Reproduce the lines from the one bearing "run(47.5, 53.3, 'windows" through the one bearing "B('glass_pane', M['glass'], (0.028, 0.032, L", inclusive. Copy them exactly; include no other line.

START Provided data

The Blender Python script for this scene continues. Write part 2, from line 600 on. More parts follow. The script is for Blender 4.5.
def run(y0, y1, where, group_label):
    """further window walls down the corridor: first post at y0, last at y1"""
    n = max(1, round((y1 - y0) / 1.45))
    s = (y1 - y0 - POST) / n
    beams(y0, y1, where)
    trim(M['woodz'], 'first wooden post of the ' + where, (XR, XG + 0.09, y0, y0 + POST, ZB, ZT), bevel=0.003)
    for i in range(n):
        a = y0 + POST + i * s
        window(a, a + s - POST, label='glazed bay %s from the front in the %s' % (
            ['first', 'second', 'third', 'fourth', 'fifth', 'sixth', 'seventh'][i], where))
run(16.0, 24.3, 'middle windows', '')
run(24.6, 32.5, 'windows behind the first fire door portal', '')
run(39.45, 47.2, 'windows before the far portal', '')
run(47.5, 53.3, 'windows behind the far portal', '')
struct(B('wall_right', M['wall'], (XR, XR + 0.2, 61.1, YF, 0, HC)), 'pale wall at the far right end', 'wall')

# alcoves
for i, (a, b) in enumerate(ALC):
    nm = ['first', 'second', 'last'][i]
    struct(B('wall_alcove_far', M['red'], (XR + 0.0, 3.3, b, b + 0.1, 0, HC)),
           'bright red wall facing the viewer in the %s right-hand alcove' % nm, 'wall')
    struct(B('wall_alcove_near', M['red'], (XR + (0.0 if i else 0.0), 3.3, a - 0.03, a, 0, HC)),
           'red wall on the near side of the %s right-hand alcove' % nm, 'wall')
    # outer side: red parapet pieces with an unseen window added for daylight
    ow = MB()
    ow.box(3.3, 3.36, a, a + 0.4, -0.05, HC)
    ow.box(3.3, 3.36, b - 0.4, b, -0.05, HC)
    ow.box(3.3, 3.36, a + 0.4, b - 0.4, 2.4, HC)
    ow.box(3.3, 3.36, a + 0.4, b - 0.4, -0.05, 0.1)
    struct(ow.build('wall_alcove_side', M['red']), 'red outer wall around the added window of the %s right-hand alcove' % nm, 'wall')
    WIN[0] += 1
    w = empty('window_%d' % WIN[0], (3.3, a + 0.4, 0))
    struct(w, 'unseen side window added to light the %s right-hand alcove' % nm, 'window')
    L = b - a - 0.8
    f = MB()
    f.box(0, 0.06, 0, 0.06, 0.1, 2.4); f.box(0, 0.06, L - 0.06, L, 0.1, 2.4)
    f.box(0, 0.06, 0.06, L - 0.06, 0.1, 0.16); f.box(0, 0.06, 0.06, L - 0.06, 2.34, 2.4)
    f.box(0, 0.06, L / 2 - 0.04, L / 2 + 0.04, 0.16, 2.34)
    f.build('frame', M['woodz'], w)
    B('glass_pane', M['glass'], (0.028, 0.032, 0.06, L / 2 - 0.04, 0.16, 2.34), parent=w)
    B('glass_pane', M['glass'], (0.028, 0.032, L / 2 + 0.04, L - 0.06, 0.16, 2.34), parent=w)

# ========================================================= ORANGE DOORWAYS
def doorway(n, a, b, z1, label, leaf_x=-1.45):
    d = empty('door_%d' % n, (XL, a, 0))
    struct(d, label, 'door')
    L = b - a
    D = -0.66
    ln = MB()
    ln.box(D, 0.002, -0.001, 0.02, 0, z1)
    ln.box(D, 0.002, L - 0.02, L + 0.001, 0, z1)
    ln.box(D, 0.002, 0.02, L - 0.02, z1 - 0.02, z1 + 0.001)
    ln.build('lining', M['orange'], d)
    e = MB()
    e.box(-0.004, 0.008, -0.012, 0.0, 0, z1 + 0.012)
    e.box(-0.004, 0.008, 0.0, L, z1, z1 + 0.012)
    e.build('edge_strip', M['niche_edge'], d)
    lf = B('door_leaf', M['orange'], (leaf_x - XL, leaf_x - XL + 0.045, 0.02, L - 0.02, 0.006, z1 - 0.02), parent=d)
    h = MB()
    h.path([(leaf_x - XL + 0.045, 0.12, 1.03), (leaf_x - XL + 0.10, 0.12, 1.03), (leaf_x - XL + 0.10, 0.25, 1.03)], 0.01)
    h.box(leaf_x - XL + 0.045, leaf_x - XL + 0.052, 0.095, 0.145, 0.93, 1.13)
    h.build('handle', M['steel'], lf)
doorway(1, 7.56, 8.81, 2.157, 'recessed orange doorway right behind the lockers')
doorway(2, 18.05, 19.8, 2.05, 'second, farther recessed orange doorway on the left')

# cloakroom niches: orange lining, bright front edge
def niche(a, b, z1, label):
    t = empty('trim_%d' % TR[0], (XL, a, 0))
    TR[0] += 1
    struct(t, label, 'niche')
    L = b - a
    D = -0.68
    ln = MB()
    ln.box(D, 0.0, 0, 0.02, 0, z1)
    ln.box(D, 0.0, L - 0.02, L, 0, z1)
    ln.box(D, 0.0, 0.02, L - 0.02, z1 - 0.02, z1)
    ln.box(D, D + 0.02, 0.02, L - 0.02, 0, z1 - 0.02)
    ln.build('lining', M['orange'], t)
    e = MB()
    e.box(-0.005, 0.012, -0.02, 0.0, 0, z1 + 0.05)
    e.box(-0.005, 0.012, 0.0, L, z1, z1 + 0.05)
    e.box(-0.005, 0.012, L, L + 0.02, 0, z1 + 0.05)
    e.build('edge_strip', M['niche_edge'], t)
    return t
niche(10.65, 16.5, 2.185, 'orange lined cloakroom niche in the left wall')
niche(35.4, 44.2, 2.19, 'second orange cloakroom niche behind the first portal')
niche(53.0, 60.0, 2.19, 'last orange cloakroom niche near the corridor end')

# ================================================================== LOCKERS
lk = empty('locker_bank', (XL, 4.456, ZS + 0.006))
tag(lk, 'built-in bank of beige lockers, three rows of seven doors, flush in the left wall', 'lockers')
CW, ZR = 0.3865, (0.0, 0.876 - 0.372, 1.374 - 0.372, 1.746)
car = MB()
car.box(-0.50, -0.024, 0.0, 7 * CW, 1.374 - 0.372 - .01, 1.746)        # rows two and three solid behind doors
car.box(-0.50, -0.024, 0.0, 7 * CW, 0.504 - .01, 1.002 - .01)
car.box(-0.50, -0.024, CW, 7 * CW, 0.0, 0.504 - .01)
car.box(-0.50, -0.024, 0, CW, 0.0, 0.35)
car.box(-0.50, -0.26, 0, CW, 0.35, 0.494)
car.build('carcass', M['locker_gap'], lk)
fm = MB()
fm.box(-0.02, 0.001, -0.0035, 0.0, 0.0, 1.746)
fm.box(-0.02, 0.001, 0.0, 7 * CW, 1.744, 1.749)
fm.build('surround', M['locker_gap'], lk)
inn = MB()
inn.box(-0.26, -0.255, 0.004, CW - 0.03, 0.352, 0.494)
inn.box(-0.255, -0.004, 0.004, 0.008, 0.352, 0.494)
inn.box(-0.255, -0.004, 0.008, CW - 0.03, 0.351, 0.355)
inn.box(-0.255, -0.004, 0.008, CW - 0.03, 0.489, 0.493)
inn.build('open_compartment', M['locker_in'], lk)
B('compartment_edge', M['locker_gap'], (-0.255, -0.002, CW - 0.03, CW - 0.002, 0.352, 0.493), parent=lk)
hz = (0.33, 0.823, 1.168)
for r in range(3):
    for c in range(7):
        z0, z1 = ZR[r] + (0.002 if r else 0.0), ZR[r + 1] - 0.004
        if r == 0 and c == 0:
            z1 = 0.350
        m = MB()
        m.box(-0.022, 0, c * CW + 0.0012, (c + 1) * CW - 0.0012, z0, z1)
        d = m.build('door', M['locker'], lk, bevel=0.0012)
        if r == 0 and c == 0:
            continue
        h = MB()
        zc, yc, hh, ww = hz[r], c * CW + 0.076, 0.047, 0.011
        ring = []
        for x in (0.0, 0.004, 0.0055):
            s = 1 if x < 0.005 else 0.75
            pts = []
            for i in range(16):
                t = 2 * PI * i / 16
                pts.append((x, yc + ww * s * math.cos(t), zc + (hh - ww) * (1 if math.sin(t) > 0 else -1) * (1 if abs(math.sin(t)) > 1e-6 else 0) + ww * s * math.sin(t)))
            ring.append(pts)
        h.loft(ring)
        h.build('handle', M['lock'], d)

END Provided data

▶ **Solution for this task**
run(47.5, 53.3, 'windows behind the far portal', '')
struct(B('wall_right', M['wall'], (XR, XR + 0.2, 61.1, YF, 0, HC)), 'pale wall at the far right end', 'wall')

# alcoves
for i, (a, b) in enumerate(ALC):
    nm = ['first', 'second', 'last'][i]
    struct(B('wall_alcove_far', M['red'], (XR + 0.0, 3.3, b, b + 0.1, 0, HC)),
           'bright red wall facing the viewer in the %s right-hand alcove' % nm, 'wall')
    struct(B('wall_alcove_near', M['red'], (XR + (0.0 if i else 0.0), 3.3, a - 0.03, a, 0, HC)),
           'red wall on the near side of the %s right-hand alcove' % nm, 'wall')
    # outer side: red parapet pieces with an unseen window added for daylight
    ow = MB()
    ow.box(3.3, 3.36, a, a + 0.4, -0.05, HC)
    ow.box(3.3, 3.36, b - 0.4, b, -0.05, HC)
    ow.box(3.3, 3.36, a + 0.4, b - 0.4, 2.4, HC)
    ow.box(3.3, 3.36, a + 0.4, b - 0.4, -0.05, 0.1)
    struct(ow.build('wall_alcove_side', M['red']), 'red outer wall around the added window of the %s right-hand alcove' % nm, 'wall')
    WIN[0] += 1
    w = empty('window_%d' % WIN[0], (3.3, a + 0.4, 0))
    struct(w, 'unseen side window added to light the %s right-hand alcove' % nm, 'window')
    L = b - a - 0.8
    f = MB()
    f.box(0, 0.06, 0, 0.06, 0.1, 2.4); f.box(0, 0.06, L - 0.06, L, 0.1, 2.4)
    f.box(0, 0.06, 0.06, L - 0.06, 0.1, 0.16); f.box(0, 0.06, 0.06, L - 0.06, 2.34, 2.4)
    f.box(0, 0.06, L / 2 - 0.04, L / 2 + 0.04, 0.16, 2.34)
    f.build('frame', M['woodz'], w)
    B('glass_pane', M['glass'], (0.028, 0.032, 0.06, L / 2 - 0.04, 0.16, 2.34), parent=w)
    B('glass_pane', M['glass'], (0.028, 0.032, L / 2 + 0.04, L - 0.06, 0.16, 2.34), parent=w)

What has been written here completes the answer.